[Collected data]

* * * * * * *

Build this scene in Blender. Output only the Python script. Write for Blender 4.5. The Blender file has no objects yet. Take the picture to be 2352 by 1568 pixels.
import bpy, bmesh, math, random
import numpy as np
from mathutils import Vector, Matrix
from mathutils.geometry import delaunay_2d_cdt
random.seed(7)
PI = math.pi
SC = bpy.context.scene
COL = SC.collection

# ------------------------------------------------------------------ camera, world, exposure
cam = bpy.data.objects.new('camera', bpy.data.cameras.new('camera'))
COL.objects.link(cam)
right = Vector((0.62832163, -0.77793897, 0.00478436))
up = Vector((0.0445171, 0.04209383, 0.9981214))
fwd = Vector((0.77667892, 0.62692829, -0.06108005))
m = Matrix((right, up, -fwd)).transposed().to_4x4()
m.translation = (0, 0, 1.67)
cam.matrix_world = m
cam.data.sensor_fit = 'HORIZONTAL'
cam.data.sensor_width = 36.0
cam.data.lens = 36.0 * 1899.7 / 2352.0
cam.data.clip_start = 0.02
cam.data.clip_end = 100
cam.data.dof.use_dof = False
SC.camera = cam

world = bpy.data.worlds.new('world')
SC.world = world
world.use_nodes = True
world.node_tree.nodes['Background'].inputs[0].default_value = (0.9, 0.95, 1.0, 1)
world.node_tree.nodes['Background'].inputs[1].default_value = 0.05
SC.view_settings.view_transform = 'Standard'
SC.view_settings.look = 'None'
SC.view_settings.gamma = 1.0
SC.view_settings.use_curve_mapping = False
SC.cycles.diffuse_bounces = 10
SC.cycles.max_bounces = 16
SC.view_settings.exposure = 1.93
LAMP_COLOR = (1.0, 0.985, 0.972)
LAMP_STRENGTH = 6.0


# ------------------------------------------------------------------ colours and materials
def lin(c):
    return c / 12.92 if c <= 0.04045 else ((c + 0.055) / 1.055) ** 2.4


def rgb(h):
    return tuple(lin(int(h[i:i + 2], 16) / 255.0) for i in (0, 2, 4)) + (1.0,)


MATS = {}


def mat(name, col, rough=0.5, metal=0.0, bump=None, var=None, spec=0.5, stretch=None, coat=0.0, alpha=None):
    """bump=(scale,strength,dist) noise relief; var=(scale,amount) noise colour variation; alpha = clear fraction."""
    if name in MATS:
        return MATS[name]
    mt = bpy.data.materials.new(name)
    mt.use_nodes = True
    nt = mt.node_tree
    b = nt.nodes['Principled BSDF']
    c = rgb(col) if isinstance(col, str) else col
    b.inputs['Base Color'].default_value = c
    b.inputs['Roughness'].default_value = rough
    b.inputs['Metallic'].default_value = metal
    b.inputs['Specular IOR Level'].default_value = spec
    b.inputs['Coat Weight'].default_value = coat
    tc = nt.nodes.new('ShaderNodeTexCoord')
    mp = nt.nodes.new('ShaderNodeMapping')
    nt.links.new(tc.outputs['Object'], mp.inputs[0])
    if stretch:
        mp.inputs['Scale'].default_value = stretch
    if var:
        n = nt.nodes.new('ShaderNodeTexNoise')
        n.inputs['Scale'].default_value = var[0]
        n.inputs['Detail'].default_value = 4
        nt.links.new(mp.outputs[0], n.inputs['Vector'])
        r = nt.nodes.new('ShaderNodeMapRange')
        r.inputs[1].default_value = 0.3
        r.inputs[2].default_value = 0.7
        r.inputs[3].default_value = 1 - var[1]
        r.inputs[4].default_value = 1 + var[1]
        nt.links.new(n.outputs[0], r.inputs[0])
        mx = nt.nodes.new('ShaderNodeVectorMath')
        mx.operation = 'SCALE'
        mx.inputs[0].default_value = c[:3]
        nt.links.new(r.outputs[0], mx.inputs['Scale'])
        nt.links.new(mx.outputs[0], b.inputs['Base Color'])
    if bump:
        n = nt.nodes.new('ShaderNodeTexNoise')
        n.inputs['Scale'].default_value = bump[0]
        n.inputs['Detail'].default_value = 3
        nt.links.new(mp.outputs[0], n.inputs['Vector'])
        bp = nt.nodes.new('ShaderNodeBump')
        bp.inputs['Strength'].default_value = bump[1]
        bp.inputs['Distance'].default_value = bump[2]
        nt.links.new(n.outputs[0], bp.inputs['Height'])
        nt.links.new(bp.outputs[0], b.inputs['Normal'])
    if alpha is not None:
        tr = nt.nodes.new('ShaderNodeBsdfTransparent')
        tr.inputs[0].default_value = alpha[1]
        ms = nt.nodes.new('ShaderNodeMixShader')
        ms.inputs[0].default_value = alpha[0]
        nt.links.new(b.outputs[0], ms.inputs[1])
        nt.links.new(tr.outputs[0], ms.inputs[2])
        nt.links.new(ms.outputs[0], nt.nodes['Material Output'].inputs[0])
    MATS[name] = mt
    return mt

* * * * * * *

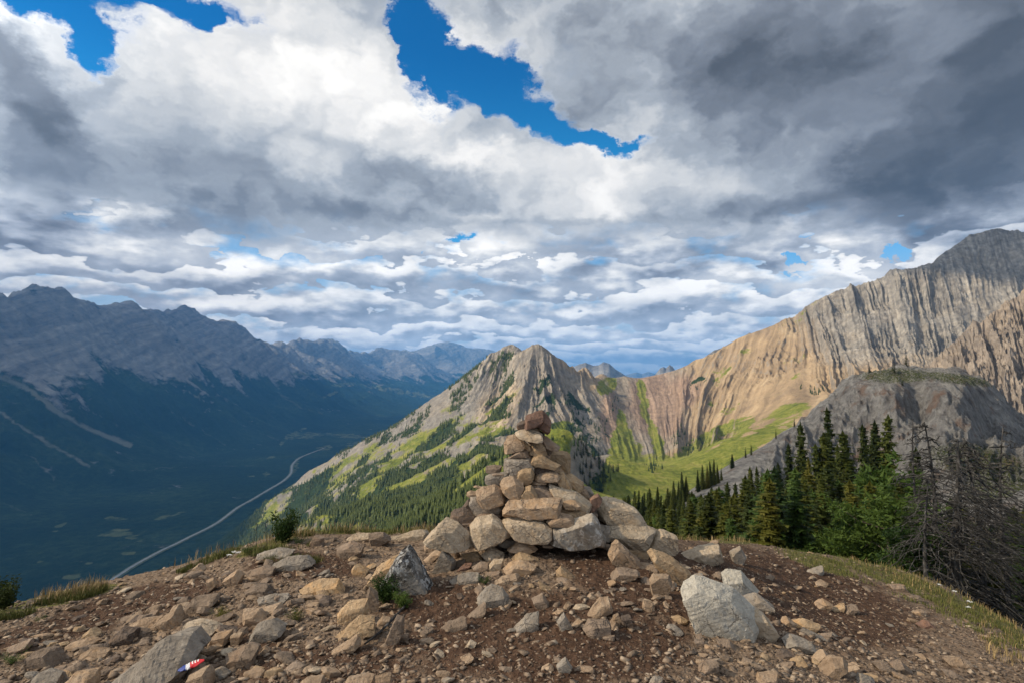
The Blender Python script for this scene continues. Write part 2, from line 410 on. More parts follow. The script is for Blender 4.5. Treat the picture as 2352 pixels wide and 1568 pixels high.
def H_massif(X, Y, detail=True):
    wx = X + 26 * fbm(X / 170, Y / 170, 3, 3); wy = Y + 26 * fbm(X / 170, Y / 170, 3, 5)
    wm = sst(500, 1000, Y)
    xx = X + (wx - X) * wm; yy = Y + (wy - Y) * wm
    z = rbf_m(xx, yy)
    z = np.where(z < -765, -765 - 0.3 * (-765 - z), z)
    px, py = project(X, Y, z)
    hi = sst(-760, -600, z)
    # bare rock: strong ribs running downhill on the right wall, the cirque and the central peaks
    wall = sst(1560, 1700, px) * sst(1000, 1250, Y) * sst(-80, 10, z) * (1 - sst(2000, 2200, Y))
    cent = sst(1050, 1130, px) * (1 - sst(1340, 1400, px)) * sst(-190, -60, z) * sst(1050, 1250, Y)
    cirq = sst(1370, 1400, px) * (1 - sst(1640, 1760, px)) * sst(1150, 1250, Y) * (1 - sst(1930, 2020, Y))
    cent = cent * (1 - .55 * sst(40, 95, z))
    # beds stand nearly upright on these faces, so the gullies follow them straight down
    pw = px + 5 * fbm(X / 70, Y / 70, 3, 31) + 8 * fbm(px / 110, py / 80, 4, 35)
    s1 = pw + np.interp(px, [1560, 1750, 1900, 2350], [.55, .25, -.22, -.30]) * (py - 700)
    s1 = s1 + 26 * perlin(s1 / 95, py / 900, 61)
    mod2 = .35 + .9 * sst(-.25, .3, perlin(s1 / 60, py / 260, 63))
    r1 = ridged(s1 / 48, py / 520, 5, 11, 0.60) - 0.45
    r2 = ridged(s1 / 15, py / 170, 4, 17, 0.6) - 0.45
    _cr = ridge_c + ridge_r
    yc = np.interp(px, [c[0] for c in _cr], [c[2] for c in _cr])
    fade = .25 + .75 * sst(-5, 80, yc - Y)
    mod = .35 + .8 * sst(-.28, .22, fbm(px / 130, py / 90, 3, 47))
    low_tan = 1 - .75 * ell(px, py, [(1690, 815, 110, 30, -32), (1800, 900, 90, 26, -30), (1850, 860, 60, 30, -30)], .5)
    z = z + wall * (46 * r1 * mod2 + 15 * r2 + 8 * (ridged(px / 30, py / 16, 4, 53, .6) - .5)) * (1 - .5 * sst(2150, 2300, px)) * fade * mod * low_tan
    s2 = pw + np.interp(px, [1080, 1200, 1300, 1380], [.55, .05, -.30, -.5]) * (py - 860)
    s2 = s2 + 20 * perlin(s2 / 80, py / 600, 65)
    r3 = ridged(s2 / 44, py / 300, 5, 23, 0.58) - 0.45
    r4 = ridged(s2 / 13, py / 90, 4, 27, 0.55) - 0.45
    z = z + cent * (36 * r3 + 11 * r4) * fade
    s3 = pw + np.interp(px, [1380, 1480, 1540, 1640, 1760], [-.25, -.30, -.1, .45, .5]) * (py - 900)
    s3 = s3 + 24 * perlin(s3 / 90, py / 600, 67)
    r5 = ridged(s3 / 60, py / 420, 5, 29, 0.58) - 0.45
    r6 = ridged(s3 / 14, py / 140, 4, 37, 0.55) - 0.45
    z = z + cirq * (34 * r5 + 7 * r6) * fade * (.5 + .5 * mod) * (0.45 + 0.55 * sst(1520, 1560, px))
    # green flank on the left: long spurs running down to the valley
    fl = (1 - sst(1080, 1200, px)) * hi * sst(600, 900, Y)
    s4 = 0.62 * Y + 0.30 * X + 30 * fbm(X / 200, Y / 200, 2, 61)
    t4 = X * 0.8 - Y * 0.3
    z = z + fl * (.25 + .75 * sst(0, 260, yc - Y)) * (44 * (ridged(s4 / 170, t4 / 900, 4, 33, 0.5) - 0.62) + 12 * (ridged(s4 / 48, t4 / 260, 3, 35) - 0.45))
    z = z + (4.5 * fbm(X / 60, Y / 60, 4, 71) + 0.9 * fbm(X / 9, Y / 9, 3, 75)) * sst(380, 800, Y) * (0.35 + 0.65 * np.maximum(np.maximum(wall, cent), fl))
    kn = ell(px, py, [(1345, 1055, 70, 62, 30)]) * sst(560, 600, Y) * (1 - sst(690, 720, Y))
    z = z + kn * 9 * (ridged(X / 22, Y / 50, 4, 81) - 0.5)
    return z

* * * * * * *

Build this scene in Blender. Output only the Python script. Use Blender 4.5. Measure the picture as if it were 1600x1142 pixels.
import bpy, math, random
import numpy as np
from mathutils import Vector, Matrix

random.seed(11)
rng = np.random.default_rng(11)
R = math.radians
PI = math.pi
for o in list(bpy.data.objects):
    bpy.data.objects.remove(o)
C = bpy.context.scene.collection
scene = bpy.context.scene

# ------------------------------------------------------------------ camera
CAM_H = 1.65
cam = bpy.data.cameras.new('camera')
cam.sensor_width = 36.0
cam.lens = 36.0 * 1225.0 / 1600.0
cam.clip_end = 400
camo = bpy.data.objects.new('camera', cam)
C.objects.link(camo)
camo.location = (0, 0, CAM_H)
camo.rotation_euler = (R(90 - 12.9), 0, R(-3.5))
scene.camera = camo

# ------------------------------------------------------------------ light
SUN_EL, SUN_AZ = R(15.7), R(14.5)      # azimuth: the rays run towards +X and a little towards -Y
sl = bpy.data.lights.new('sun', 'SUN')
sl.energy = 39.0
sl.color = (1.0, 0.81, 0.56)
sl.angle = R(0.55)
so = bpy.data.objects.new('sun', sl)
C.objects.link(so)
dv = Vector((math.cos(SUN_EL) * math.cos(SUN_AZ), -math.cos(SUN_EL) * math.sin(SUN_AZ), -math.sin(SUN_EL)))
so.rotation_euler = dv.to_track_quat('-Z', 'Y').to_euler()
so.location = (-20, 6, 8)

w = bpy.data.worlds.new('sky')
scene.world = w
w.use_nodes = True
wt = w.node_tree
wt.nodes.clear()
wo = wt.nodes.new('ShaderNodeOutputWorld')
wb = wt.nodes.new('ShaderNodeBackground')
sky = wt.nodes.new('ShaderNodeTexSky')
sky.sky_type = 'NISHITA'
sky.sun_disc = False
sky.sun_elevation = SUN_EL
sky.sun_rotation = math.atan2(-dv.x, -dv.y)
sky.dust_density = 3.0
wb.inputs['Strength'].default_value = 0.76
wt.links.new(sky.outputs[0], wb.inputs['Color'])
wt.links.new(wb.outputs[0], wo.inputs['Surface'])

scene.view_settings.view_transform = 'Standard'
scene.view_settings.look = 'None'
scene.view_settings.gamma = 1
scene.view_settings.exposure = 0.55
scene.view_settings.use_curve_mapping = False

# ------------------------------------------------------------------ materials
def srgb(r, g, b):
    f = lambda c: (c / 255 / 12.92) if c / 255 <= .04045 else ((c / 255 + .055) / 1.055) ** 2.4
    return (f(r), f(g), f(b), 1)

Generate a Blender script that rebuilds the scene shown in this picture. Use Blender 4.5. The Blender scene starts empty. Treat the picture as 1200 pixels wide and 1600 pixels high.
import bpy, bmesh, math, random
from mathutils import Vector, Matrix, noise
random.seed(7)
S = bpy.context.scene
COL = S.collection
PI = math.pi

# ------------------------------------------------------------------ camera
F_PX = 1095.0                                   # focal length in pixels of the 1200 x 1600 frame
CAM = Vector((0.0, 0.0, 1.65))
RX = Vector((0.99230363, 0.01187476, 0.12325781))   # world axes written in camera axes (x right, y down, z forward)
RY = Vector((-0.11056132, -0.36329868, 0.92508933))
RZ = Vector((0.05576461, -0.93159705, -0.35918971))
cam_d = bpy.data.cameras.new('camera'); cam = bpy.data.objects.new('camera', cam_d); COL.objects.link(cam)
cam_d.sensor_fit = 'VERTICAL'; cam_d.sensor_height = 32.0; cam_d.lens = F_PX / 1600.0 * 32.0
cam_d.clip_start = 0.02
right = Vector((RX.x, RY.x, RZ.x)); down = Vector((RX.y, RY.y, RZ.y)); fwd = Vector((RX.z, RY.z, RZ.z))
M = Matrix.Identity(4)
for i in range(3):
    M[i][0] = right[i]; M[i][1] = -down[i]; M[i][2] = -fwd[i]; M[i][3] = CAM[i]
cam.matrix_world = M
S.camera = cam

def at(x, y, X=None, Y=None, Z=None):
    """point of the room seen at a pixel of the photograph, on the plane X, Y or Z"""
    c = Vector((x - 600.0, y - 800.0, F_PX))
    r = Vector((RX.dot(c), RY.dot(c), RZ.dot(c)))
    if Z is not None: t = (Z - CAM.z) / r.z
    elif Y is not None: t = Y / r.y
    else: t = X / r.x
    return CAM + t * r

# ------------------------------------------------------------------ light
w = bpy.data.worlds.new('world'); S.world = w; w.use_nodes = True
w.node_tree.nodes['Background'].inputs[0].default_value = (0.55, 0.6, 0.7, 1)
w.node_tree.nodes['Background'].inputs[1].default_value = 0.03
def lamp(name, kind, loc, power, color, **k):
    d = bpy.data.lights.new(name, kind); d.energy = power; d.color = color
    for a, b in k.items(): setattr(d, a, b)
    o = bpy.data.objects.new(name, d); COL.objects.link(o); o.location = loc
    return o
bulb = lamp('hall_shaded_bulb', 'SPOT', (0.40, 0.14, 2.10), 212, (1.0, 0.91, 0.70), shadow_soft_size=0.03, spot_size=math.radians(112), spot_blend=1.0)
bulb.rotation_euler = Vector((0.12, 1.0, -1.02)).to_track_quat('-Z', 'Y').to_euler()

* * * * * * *

**EXERCISE DIRECTIONS:**
Everything from the line with "Build this scene in Blender. Output only the Python script. Use" through the line with "scene.camera = camo" is to be output exactly; leave out all other lines.

**THE RESPONSE:**
Build this scene in Blender. Output only the Python script. Use Blender 4.5. Measure the picture as if it were 1600x1142 pixels.
import bpy, math, random
import numpy as np
from mathutils import Vector, Matrix

random.seed(11)
rng = np.random.default_rng(11)
R = math.radians
PI = math.pi
for o in list(bpy.data.objects):
    bpy.data.objects.remove(o)
C = bpy.context.scene.collection
scene = bpy.context.scene

# ------------------------------------------------------------------ camera
CAM_H = 1.65
cam = bpy.data.cameras.new('camera')
cam.sensor_width = 36.0
cam.lens = 36.0 * 1225.0 / 1600.0
cam.clip_end = 400
camo = bpy.data.objects.new('camera', cam)
C.objects.link(camo)
camo.location = (0, 0, CAM_H)
camo.rotation_euler = (R(90 - 12.9), 0, R(-3.5))
scene.camera = camo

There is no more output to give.